▸ **WHAT THE TASK REQUIRES**
Gather each line in the entries that includes the string "pixels".

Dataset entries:
-=-=-
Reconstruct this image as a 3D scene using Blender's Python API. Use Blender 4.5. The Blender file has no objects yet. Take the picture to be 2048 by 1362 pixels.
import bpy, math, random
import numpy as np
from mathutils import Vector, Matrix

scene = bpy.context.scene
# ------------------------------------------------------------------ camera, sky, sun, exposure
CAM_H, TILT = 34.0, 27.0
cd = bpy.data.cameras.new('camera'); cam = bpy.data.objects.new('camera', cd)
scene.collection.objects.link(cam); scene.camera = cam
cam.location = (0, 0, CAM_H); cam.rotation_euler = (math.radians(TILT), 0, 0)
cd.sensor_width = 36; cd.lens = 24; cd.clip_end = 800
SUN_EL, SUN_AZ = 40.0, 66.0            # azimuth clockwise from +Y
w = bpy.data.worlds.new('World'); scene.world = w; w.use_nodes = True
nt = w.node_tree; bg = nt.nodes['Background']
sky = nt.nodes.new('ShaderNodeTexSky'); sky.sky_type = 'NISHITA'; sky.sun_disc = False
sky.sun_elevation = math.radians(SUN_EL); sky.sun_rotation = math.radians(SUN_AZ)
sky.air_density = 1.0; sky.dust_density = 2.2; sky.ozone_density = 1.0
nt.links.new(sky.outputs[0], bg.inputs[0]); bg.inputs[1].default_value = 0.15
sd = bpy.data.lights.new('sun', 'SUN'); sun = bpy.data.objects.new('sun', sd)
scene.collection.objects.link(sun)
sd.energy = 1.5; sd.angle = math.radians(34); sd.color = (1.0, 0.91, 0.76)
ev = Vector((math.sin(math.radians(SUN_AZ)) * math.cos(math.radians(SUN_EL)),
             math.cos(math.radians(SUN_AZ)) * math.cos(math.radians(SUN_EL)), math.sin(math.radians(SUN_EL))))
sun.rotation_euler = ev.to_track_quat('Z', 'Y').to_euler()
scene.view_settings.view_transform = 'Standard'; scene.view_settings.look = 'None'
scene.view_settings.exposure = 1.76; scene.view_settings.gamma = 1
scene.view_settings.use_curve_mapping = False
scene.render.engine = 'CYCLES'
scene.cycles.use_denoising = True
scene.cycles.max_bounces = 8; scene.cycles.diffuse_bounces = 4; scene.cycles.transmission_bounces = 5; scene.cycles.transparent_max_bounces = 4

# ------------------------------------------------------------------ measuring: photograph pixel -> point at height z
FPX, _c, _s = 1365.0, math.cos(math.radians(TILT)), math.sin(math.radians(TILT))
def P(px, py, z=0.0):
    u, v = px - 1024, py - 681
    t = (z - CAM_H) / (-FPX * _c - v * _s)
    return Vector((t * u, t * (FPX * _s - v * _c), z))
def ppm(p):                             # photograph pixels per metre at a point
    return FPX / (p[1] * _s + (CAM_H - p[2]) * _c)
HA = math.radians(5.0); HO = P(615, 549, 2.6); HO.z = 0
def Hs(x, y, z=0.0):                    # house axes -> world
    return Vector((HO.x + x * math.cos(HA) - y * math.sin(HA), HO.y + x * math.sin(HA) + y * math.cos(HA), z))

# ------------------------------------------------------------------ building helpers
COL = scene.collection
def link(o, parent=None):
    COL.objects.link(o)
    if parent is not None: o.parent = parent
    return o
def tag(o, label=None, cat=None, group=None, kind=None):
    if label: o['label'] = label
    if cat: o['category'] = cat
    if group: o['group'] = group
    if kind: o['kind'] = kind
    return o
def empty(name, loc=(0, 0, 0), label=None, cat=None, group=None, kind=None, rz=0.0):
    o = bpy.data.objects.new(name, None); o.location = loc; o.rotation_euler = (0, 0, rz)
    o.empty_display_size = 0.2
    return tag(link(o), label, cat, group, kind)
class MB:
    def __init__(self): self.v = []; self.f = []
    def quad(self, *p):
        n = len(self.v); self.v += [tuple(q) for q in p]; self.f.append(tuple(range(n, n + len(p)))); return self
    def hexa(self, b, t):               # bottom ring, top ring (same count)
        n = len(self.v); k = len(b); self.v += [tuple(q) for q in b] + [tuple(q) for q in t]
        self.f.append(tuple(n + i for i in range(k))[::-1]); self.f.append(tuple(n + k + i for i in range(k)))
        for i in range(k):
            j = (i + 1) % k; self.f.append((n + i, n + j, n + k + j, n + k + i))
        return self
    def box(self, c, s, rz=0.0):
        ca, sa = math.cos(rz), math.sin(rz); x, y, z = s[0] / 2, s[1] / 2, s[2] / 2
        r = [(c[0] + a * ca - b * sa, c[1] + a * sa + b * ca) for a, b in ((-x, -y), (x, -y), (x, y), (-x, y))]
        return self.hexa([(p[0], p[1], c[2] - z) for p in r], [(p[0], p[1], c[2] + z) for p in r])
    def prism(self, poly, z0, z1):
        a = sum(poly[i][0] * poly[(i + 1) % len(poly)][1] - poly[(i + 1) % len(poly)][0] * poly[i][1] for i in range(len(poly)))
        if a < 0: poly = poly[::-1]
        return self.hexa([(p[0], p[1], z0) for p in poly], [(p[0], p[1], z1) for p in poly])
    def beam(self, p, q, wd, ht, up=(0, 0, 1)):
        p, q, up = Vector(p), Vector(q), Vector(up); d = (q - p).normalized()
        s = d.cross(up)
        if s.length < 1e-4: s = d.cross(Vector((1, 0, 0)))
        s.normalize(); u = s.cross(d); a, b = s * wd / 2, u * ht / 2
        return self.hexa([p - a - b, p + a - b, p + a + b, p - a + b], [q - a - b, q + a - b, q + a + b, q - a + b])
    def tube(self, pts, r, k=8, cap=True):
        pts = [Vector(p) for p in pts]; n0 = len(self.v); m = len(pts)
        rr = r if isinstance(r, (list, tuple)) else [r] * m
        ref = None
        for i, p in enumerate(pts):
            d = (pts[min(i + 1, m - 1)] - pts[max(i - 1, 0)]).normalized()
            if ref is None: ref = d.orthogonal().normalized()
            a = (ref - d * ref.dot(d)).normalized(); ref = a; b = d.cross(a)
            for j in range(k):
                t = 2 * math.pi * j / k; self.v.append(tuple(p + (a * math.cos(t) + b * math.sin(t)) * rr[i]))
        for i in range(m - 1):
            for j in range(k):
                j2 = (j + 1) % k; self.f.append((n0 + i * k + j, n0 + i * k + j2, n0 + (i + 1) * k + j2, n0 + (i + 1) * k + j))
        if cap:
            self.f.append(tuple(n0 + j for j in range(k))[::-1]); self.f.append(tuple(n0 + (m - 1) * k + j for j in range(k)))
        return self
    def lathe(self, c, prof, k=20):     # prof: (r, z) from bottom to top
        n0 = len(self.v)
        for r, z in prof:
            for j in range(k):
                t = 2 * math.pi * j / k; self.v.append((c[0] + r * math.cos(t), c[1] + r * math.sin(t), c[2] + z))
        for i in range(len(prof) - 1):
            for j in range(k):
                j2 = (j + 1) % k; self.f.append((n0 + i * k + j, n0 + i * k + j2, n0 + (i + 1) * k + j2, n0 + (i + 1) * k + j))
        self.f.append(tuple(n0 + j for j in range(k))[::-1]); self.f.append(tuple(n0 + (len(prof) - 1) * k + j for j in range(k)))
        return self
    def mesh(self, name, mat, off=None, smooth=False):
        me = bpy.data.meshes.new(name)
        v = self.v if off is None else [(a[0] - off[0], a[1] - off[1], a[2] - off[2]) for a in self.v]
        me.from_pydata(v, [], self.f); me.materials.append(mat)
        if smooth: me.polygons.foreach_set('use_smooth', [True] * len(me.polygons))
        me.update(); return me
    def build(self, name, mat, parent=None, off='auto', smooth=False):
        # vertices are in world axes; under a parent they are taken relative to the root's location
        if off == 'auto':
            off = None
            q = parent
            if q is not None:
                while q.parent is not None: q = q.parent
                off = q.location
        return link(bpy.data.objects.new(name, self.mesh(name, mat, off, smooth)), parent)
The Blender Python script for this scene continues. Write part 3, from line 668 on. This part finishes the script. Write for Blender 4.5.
-=-=-
▸ **CORRECT RESULT**
Reconstruct this image as a 3D scene using Blender's Python API. Use Blender 4.5. The Blender file has no objects yet. Take the picture to be 2048 by 1362 pixels.
def ppm(p):                             # photograph pixels per metre at a point